**AIM OF THE TASK:**
Extract every entry word for word.

**GIVEN DATA:**
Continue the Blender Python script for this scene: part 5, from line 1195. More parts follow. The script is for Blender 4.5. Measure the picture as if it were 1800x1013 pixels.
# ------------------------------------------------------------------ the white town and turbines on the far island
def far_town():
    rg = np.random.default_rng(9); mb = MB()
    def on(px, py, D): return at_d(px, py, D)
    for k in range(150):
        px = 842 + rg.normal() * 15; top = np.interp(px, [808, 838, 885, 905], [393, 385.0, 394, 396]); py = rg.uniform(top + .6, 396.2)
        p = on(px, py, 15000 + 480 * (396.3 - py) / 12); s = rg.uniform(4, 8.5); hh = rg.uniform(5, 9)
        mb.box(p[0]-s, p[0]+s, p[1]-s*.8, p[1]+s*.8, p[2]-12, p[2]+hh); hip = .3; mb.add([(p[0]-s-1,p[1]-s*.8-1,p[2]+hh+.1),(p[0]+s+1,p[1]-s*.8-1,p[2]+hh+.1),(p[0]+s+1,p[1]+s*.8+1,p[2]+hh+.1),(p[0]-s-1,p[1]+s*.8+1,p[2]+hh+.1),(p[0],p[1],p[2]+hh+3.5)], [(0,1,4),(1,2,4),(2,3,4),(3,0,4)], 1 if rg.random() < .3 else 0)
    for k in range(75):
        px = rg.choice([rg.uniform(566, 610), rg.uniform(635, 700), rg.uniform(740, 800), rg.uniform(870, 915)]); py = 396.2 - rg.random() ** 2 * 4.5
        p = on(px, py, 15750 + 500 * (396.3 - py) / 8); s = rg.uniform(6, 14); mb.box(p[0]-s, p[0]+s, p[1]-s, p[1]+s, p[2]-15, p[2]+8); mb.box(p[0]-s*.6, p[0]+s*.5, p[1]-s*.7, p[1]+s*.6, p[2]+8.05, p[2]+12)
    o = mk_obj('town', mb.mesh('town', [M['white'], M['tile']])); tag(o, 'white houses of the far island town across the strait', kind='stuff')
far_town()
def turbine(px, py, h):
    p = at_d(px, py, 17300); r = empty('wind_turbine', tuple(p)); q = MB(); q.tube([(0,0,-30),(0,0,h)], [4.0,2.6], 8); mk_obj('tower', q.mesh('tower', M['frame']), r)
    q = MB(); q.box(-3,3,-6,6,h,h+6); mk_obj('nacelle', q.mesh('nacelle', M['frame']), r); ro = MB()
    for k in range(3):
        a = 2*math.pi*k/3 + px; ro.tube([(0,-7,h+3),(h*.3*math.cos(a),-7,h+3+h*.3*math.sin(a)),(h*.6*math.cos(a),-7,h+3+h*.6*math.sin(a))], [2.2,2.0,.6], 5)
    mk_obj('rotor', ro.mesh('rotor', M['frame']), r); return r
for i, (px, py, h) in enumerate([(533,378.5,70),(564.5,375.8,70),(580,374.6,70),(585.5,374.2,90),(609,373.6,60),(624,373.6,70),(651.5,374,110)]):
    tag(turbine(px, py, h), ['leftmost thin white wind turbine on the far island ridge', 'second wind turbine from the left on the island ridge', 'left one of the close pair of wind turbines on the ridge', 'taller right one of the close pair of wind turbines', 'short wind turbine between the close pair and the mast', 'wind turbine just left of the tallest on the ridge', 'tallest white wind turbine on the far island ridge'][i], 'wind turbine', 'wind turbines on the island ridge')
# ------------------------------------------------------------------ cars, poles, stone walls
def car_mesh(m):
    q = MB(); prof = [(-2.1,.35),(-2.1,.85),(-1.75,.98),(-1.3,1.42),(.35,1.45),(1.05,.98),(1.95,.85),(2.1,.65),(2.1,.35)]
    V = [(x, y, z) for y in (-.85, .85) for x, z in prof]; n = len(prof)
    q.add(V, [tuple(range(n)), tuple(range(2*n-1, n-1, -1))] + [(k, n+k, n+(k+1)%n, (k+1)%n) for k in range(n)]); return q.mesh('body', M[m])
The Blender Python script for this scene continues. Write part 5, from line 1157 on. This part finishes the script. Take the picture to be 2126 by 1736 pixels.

**TASK RESULT:**
Continue the Blender Python script for this scene: part 5, from line 1195. More parts follow. The script is for Blender 4.5. Measure the picture as if it were 1800x1013 pixels.
# ------------------------------------------------------------------ the white town and turbines on the far island
def far_town():
    rg = np.random.default_rng(9); mb = MB()
    def on(px, py, D): return at_d(px, py, D)
    for k in range(150):
        px = 842 + rg.normal() * 15; top = np.interp(px, [808, 838, 885, 905], [393, 385.0, 394, 396]); py = rg.uniform(top + .6, 396.2)
        p = on(px, py, 15000 + 480 * (396.3 - py) / 12); s = rg.uniform(4, 8.5); hh = rg.uniform(5, 9)
        mb.box(p[0]-s, p[0]+s, p[1]-s*.8, p[1]+s*.8, p[2]-12, p[2]+hh); hip = .3; mb.add([(p[0]-s-1,p[1]-s*.8-1,p[2]+hh+.1),(p[0]+s+1,p[1]-s*.8-1,p[2]+hh+.1),(p[0]+s+1,p[1]+s*.8+1,p[2]+hh+.1),(p[0]-s-1,p[1]+s*.8+1,p[2]+hh+.1),(p[0],p[1],p[2]+hh+3.5)], [(0,1,4),(1,2,4),(2,3,4),(3,0,4)], 1 if rg.random() < .3 else 0)
    for k in range(75):
        px = rg.choice([rg.uniform(566, 610), rg.uniform(635, 700), rg.uniform(740, 800), rg.uniform(870, 915)]); py = 396.2 - rg.random() ** 2 * 4.5
        p = on(px, py, 15750 + 500 * (396.3 - py) / 8); s = rg.uniform(6, 14); mb.box(p[0]-s, p[0]+s, p[1]-s, p[1]+s, p[2]-15, p[2]+8); mb.box(p[0]-s*.6, p[0]+s*.5, p[1]-s*.7, p[1]+s*.6, p[2]+8.05, p[2]+12)
    o = mk_obj('town', mb.mesh('town', [M['white'], M['tile']])); tag(o, 'white houses of the far island town across the strait', kind='stuff')
far_town()
def turbine(px, py, h):
    p = at_d(px, py, 17300); r = empty('wind_turbine', tuple(p)); q = MB(); q.tube([(0,0,-30),(0,0,h)], [4.0,2.6], 8); mk_obj('tower', q.mesh('tower', M['frame']), r)
    q = MB(); q.box(-3,3,-6,6,h,h+6); mk_obj('nacelle', q.mesh('nacelle', M['frame']), r); ro = MB()
    for k in range(3):
        a = 2*math.pi*k/3 + px; ro.tube([(0,-7,h+3),(h*.3*math.cos(a),-7,h+3+h*.3*math.sin(a)),(h*.6*math.cos(a),-7,h+3+h*.6*math.sin(a))], [2.2,2.0,.6], 5)
    mk_obj('rotor', ro.mesh('rotor', M['frame']), r); return r
for i, (px, py, h) in enumerate([(533,378.5,70),(564.5,375.8,70),(580,374.6,70),(585.5,374.2,90),(609,373.6,60),(624,373.6,70),(651.5,374,110)]):
    tag(turbine(px, py, h), ['leftmost thin white wind turbine on the far island ridge', 'second wind turbine from the left on the island ridge', 'left one of the close pair of wind turbines on the ridge', 'taller right one of the close pair of wind turbines', 'short wind turbine between the close pair and the mast', 'wind turbine just left of the tallest on the ridge', 'tallest white wind turbine on the far island ridge'][i], 'wind turbine', 'wind turbines on the island ridge')
# ------------------------------------------------------------------ cars, poles, stone walls
def car_mesh(m):
    q = MB(); prof = [(-2.1,.35),(-2.1,.85),(-1.75,.98),(-1.3,1.42),(.35,1.45),(1.05,.98),(1.95,.85),(2.1,.65),(2.1,.35)]
    V = [(x, y, z) for y in (-.85, .85) for x, z in prof]; n = len(prof)
    q.add(V, [tuple(range(n)), tuple(range(2*n-1, n-1, -1))] + [(k, n+k, n+(k+1)%n, (k+1)%n) for k in range(n)]); return q.mesh('body', M[m])
The Blender Python script for this scene continues. Write part 5, from line 1157 on. This part finishes the script. Take the picture to be 2126 by 1736 pixels.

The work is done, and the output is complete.